6. A raft of graft: Yogev is perhaps best known for quipping that a bulldozer should raze the Supreme Court as he fumed over a settlement evacuation years ago.

  • Yet at the same time he was being elected, in Modiin Bezalel Smotrich, who will likely lead the joint Jewish Home National Union faction, told a good-government conference that “critics of the judicial system, including myself, do not ask, God forbid, to harm it.”
  • Reporting from the conference, ToI’s Wootliff notes that while everyone from right to left agreed on fighting corruption, nobody could agree what corruption is.
  • “Speaker after speaker offered dramatically different takes on the scourge, with each political leader projecting their own agendas onto their understanding of the graft they said needed to be stopped,” he writes.
  • On the right, Smotrich called the judiciary corrupt, in the center Netanyahu’s attempts to sully the judiciary were called corrupt, and on the left, the West Bank occupation was the main corrupting influence.

7. Take my Kahanist, please: Smotrich also rejected Netanyahu’s attempt to get the party to join up with extremists from Otzma Yehudit, saying they would fit in better with Likud.

  • Nonetheless, Israel Hayom reports that the nationalist camp agrees with Netanyahu, but is too busy squabbling to make it happen.
  • “This fighting could keep us from forming a government,” it quotes minister Ze’ev Elkin saying.

8. Crappy situation: Whatever petty ego battles may be going on aren’t nearly as small as what almost got the US and Iran (and possibly Russia) into a direct confrontation in Syria: A port-a-potty.

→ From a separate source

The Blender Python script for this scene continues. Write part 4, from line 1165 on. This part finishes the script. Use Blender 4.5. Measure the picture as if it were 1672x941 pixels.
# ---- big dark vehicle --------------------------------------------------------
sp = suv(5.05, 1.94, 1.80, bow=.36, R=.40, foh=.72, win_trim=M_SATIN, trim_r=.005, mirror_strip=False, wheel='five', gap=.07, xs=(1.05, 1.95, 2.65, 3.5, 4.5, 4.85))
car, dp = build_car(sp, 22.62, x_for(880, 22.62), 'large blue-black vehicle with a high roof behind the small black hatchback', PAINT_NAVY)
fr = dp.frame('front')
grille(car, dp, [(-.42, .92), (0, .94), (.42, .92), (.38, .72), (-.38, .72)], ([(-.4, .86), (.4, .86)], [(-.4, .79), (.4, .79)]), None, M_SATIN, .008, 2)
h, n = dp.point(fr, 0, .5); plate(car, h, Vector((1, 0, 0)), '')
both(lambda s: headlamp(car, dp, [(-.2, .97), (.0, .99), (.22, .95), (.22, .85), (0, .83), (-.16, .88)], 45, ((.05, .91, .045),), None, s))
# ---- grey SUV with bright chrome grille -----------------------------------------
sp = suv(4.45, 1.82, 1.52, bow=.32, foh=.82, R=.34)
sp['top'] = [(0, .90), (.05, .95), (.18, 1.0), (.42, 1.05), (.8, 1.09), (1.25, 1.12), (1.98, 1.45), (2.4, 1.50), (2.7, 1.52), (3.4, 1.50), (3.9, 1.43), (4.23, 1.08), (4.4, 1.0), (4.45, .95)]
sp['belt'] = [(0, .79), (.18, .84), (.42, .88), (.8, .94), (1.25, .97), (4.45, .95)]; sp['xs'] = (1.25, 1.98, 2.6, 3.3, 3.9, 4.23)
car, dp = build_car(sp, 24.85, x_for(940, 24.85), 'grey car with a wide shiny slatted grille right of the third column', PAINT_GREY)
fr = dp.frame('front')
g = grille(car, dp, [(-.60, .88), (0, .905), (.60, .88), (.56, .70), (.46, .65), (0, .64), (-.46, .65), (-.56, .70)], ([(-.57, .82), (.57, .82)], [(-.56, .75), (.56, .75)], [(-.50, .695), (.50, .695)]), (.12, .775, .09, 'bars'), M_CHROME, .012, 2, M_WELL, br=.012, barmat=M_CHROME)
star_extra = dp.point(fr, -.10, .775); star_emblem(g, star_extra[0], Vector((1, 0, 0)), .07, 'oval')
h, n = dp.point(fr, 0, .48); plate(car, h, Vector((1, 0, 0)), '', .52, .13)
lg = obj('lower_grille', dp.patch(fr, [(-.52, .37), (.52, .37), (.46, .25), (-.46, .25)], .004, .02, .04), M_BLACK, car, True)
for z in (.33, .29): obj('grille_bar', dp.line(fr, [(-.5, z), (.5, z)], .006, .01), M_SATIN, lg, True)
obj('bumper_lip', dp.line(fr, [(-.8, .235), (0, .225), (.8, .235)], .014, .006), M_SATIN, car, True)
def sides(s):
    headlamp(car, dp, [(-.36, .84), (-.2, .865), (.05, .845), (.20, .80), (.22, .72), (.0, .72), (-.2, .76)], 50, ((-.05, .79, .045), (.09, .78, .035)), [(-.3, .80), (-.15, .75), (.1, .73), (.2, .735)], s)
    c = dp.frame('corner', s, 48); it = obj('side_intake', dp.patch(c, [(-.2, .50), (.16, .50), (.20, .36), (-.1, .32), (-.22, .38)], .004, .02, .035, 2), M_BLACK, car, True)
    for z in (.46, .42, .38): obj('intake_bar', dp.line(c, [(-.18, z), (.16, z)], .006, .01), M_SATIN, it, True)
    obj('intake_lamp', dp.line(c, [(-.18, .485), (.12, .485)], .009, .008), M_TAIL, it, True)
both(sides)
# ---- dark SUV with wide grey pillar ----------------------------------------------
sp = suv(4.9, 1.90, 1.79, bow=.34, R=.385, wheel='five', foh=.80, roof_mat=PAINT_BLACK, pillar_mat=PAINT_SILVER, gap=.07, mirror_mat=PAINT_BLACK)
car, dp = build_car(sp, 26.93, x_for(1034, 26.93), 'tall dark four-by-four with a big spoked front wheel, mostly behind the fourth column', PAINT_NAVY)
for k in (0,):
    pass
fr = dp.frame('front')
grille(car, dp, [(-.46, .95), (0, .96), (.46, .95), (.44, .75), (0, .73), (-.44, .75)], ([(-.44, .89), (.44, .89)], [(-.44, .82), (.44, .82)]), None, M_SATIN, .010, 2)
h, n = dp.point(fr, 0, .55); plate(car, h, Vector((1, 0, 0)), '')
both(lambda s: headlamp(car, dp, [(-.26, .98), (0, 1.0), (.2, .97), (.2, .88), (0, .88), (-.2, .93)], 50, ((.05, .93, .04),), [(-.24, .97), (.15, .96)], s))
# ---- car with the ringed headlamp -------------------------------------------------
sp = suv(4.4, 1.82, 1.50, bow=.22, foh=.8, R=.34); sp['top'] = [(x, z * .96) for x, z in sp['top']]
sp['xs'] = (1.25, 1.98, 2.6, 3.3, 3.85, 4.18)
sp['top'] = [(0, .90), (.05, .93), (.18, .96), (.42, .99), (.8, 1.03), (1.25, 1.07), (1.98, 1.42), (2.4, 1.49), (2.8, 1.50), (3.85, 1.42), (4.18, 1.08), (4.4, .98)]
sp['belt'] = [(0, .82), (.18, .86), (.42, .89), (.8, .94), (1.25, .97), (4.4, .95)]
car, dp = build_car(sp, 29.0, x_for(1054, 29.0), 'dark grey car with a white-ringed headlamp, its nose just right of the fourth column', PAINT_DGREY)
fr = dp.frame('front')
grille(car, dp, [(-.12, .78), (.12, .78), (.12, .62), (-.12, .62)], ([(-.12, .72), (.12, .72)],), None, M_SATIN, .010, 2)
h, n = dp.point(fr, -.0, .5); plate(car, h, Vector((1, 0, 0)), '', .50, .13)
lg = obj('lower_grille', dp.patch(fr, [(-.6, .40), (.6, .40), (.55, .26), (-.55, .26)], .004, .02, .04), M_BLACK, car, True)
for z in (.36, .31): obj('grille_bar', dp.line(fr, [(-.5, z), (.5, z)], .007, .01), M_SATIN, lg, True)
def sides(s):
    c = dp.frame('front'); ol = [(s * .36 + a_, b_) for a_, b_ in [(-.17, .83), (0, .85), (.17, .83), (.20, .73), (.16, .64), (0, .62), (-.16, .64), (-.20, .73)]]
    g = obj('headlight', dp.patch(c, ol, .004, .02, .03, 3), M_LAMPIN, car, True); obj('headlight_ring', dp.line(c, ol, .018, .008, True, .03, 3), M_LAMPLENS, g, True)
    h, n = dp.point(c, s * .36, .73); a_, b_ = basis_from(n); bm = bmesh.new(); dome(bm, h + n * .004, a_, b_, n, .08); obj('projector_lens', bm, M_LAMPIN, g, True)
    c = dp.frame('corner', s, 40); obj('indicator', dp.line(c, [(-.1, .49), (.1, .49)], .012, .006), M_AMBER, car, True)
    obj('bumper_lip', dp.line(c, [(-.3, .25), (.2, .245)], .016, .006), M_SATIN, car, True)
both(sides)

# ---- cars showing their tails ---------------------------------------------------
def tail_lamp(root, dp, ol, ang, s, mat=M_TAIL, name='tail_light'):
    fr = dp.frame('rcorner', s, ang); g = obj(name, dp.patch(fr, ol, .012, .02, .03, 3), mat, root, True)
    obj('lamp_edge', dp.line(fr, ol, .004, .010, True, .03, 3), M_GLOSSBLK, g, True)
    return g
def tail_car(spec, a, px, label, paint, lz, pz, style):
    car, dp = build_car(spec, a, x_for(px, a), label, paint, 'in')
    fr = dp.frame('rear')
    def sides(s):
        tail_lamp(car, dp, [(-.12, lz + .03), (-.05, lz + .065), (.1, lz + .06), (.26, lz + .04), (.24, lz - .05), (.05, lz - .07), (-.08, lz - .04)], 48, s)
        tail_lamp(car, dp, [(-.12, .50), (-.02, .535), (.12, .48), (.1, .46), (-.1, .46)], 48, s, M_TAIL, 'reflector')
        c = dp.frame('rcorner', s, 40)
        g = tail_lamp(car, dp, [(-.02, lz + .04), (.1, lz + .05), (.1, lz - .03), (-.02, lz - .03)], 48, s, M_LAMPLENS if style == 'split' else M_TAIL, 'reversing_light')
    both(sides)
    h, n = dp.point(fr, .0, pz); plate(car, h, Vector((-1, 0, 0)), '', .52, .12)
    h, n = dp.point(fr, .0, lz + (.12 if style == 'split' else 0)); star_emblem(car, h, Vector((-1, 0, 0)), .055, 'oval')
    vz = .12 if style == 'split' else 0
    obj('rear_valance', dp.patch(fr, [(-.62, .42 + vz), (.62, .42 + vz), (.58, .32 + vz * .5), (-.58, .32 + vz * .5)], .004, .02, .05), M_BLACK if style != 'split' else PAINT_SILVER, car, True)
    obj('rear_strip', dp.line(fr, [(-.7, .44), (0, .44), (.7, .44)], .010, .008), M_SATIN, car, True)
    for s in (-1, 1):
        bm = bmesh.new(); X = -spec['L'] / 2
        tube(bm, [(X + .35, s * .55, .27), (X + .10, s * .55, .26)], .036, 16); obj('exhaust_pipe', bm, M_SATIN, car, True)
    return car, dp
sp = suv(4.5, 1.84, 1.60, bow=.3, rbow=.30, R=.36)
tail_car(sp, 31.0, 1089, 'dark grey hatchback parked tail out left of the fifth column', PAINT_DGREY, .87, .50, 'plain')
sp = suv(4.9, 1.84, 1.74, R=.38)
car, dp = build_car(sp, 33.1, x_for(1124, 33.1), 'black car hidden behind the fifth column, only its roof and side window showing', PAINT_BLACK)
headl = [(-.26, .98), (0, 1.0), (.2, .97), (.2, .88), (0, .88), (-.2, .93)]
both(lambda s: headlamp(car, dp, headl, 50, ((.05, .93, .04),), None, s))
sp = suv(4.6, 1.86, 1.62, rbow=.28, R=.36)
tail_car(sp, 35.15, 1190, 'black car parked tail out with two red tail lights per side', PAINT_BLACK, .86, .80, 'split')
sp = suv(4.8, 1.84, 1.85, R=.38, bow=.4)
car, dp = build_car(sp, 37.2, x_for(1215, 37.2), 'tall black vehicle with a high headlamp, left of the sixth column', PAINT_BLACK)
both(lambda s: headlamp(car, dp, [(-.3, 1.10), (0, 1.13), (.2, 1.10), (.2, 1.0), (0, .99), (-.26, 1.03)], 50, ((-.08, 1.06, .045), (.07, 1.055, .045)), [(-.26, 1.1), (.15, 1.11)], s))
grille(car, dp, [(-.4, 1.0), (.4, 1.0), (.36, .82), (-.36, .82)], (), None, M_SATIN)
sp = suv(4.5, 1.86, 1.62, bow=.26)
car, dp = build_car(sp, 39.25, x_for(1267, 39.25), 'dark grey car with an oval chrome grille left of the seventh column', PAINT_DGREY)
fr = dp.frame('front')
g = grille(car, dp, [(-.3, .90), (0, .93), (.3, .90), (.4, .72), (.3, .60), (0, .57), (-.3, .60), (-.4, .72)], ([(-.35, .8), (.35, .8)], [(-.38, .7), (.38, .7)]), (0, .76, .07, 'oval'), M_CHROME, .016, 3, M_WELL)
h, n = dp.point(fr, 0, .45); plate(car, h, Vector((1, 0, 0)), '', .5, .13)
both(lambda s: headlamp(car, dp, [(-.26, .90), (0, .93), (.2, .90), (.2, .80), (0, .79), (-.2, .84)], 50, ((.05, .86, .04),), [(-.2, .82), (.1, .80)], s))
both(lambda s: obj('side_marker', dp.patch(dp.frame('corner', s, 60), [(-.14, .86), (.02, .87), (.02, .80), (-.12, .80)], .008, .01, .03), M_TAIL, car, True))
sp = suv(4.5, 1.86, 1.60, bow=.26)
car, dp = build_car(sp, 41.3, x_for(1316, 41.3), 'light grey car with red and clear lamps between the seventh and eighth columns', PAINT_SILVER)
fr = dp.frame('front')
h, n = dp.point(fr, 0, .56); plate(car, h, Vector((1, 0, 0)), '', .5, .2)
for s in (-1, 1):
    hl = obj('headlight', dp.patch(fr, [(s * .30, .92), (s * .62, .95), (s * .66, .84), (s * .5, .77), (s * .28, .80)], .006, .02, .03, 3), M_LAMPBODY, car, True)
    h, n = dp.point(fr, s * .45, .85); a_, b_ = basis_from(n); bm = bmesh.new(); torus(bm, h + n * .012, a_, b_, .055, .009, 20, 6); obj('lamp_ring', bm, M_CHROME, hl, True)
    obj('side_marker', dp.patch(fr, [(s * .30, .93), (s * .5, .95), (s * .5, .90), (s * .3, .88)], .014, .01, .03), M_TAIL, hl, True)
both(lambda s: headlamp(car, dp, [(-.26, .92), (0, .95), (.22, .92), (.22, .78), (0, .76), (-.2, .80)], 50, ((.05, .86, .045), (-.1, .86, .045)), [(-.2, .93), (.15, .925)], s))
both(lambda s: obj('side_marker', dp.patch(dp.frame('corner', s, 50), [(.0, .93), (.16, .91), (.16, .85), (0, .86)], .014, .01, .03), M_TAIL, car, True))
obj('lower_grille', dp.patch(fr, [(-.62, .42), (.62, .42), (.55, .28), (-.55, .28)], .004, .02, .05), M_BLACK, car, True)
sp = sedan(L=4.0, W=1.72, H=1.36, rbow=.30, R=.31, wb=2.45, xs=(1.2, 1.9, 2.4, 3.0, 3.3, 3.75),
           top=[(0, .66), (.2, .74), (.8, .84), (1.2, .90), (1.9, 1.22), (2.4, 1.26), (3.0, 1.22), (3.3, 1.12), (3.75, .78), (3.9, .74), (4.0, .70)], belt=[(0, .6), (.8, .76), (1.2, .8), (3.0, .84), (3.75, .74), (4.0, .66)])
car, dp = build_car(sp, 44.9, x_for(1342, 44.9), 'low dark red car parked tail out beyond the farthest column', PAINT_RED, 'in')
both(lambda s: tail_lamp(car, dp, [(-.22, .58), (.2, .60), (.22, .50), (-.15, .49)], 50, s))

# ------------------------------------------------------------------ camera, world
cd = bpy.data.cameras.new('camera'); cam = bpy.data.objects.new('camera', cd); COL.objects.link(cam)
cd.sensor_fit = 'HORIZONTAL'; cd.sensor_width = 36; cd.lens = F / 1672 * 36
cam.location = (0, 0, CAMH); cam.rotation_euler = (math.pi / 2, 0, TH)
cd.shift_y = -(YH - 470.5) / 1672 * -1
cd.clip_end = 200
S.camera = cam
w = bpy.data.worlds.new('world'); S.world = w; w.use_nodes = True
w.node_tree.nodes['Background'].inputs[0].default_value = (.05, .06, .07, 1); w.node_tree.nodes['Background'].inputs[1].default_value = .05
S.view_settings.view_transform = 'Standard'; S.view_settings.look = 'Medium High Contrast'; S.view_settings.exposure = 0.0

  • Foreign Policy reports that in 2017, after Iranians in Syria set up an outpost some 20 miles from the al-Tanf base near the Iraqi border, the US thought it came to some sort of understanding with Russia by which the Iranians could sit there, but not come any closer and not build it up.
  • A day later, a port-a-potty was trucked in. US commanders called in an airstrike on the offending toilet, but drone operators in Qatar refused to comply with the command, saving the country from pooping the bed.
  • An official is quoted calling the idea that the port-a-potty demonstrated a threat “ludicrous.”